- **What to work on**
Leave the pictures out and write out exactly the lines from the top of the entries through the line containing "relative to the eye".

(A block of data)
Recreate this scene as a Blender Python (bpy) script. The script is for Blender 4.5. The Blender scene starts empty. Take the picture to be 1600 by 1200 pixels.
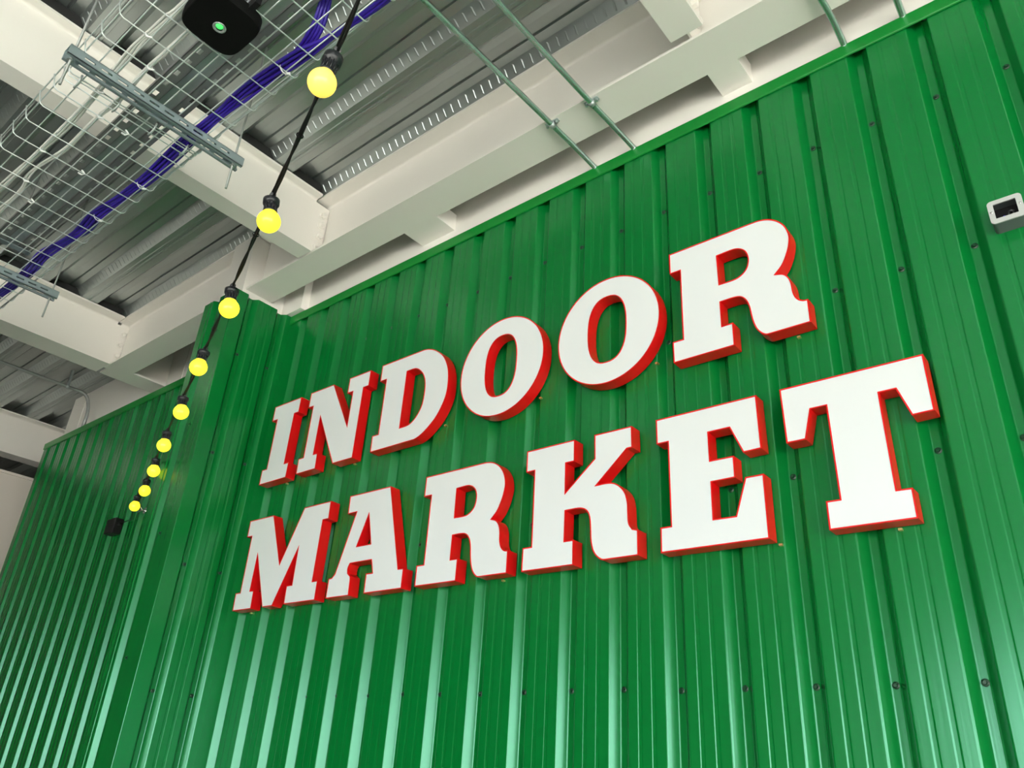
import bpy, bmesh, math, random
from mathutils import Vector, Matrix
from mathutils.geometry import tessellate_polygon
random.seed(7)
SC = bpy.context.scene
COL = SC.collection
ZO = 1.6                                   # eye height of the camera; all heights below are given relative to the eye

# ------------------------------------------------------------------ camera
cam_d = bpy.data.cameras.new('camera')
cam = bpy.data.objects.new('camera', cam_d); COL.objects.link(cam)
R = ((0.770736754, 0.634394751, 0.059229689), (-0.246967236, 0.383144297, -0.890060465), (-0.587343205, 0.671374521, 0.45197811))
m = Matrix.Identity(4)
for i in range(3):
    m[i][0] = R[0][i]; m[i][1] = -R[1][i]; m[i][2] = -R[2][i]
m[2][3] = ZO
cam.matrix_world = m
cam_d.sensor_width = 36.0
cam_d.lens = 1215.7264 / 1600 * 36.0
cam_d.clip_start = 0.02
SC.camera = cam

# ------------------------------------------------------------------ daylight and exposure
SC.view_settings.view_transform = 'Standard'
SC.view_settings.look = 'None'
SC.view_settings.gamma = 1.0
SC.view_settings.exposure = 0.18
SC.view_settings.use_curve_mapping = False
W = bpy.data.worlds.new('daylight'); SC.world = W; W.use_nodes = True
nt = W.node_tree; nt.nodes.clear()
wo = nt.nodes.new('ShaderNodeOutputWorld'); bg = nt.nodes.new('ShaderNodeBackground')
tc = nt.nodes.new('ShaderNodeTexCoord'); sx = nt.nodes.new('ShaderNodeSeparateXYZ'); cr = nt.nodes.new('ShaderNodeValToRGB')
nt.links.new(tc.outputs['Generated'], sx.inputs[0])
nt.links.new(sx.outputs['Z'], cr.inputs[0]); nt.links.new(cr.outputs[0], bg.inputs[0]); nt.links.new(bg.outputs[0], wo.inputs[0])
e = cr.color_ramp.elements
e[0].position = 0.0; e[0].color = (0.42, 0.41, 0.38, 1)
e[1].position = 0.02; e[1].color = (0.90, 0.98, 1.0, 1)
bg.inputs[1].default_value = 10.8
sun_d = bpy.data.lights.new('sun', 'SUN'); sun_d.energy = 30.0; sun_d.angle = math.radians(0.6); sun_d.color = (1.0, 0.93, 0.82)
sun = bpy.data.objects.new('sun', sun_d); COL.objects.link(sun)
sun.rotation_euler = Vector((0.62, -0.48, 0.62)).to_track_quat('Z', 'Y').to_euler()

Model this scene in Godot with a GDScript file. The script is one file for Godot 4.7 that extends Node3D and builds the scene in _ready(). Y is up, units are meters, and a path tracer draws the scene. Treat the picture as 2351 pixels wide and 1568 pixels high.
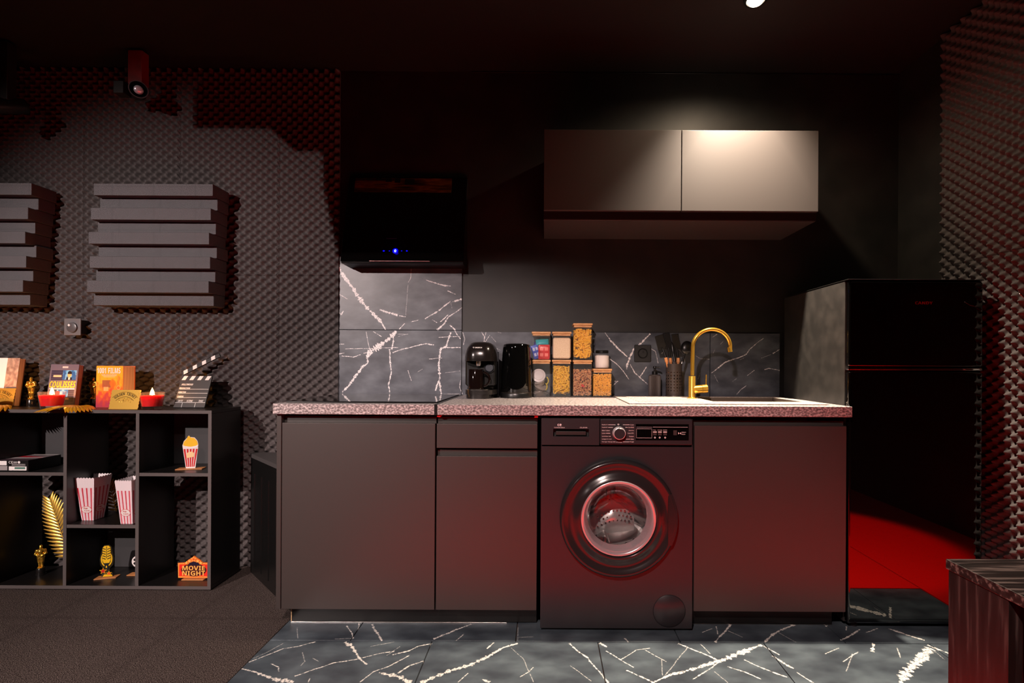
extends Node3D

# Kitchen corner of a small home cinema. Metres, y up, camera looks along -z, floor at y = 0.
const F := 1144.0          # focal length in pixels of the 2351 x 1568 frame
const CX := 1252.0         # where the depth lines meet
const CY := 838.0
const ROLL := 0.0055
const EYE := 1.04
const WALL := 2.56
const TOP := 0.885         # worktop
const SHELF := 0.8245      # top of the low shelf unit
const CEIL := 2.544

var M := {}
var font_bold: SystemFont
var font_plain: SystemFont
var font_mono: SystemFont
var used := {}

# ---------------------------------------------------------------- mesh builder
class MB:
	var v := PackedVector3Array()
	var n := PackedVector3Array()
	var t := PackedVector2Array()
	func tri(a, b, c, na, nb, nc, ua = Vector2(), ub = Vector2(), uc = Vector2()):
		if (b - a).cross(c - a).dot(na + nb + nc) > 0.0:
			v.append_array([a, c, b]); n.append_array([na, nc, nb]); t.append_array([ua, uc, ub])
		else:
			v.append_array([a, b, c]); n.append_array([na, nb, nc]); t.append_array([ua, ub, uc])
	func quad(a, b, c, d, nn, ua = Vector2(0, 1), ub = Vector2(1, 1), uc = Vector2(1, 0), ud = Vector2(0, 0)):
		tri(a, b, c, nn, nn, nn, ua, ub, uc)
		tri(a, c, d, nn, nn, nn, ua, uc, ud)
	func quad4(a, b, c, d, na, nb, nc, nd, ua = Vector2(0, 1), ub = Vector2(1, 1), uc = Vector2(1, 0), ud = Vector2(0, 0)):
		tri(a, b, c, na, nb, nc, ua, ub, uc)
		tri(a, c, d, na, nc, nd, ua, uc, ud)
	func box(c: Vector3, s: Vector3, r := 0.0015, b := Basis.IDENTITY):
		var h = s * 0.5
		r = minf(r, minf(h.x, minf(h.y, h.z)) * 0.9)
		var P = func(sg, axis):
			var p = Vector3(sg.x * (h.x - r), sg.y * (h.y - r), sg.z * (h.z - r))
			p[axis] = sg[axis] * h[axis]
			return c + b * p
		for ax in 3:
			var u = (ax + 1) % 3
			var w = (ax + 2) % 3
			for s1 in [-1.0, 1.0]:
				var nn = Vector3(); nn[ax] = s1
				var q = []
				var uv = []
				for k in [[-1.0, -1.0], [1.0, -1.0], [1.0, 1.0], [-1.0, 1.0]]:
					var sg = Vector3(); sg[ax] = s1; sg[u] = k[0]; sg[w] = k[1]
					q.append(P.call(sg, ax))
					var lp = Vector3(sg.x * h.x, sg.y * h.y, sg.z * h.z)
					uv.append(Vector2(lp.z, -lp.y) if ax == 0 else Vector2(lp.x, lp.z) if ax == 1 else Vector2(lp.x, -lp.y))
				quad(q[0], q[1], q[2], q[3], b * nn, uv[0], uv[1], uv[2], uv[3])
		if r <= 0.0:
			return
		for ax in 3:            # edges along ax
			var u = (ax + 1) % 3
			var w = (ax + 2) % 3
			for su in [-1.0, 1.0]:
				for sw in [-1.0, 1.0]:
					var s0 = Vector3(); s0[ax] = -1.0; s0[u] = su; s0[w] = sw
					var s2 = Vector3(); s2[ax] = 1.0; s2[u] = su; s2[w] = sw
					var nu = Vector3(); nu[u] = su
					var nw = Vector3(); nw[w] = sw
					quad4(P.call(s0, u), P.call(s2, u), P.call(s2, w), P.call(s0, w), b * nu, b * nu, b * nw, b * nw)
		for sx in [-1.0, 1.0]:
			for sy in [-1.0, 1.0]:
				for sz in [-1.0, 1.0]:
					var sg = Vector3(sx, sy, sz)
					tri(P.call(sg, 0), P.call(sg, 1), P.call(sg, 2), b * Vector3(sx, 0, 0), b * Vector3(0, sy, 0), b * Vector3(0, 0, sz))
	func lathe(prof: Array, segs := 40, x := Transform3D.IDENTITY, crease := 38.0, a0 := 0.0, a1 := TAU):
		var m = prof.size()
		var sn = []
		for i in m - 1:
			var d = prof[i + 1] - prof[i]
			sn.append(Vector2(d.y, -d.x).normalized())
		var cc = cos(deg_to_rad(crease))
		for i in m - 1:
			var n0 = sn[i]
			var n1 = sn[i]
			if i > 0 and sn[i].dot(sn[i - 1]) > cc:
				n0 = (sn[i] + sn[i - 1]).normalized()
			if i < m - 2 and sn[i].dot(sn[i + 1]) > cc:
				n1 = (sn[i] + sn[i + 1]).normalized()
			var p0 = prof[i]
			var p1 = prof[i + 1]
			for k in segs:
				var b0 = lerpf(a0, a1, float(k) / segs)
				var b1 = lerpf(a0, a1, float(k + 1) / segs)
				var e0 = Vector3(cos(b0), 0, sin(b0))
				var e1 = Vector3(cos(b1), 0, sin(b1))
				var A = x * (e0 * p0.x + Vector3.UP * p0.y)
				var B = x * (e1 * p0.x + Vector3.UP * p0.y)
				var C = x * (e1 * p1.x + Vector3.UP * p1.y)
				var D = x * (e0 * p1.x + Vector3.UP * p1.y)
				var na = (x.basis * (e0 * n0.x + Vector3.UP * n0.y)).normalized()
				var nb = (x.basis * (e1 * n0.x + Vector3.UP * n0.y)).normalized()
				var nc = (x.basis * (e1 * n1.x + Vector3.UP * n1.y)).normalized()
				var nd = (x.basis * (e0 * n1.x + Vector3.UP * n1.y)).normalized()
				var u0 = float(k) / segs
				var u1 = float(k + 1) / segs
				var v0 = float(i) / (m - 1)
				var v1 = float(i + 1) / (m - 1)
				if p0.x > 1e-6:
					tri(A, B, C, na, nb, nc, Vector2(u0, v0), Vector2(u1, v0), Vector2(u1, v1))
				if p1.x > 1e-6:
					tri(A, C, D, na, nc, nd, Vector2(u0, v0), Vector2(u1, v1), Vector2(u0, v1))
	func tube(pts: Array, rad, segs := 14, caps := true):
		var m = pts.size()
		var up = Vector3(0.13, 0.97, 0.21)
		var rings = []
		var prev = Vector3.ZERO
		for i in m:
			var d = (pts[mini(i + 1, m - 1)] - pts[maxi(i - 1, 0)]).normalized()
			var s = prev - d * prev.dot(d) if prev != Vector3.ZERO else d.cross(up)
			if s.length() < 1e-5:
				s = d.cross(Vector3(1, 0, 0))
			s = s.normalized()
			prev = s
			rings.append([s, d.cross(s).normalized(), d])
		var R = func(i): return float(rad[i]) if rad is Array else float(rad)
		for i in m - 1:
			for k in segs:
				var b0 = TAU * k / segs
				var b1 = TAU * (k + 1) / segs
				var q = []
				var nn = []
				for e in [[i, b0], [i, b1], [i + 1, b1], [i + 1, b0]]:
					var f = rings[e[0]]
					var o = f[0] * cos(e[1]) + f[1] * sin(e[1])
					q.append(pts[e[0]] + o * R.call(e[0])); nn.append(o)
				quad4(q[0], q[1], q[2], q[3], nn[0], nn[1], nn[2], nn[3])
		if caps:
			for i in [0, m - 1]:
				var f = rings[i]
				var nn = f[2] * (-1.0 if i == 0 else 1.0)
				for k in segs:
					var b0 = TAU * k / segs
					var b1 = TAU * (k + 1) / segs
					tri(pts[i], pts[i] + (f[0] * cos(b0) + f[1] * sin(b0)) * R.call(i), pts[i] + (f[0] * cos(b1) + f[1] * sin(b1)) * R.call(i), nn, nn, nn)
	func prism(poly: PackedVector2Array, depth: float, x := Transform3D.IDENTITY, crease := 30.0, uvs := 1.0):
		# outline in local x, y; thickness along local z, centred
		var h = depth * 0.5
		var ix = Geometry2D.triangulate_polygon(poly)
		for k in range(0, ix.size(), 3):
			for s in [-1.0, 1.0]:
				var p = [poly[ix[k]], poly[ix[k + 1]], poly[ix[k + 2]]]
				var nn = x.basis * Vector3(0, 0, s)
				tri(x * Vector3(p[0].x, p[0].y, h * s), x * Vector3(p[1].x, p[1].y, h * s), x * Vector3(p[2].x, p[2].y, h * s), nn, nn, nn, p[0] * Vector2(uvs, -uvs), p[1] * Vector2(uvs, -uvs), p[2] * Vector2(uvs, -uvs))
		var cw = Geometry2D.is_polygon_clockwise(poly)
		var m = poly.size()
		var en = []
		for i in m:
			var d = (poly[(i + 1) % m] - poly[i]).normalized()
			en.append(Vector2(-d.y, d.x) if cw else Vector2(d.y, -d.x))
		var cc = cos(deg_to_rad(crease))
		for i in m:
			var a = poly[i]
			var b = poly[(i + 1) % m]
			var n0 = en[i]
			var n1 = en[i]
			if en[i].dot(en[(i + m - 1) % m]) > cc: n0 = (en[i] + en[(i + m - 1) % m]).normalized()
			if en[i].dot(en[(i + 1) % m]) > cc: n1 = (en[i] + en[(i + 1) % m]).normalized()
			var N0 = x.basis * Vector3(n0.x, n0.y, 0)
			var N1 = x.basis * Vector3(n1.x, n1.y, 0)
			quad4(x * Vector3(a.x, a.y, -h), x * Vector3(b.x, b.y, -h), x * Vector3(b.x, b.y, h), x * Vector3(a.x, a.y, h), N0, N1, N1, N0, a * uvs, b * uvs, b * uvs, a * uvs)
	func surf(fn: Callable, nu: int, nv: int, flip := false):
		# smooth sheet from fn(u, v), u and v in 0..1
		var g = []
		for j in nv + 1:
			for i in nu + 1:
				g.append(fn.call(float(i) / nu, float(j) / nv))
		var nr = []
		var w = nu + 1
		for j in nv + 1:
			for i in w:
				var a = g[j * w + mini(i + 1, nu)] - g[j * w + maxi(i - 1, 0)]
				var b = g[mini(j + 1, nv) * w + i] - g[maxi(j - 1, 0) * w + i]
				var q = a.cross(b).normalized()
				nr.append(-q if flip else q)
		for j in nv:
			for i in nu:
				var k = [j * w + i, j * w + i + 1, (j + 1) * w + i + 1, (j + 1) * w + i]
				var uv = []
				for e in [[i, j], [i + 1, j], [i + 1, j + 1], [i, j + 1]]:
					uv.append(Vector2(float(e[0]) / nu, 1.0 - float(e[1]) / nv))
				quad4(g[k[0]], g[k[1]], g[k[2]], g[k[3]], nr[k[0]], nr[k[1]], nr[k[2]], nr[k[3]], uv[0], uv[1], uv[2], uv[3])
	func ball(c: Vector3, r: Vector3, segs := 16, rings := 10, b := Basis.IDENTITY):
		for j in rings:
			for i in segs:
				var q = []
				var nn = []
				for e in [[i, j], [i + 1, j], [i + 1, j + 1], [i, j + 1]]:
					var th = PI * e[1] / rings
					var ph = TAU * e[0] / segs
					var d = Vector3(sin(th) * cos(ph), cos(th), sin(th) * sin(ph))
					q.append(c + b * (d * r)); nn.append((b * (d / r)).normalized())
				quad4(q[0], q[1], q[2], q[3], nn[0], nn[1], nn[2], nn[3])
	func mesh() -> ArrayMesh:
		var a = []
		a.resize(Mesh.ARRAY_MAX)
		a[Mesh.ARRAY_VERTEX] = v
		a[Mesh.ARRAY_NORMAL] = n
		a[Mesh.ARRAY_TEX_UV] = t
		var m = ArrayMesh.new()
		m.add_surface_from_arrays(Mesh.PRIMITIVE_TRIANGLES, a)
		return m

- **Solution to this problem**
Recreate this scene as a Blender Python (bpy) script. The script is for Blender 4.5. The Blender scene starts empty. Take the picture to be 1600 by 1200 pixels.
import bpy, bmesh, math, random
from mathutils import Vector, Matrix
from mathutils.geometry import tessellate_polygon
random.seed(7)
SC = bpy.context.scene
COL = SC.collection
ZO = 1.6                                   # eye height of the camera; all heights below are given relative to the eye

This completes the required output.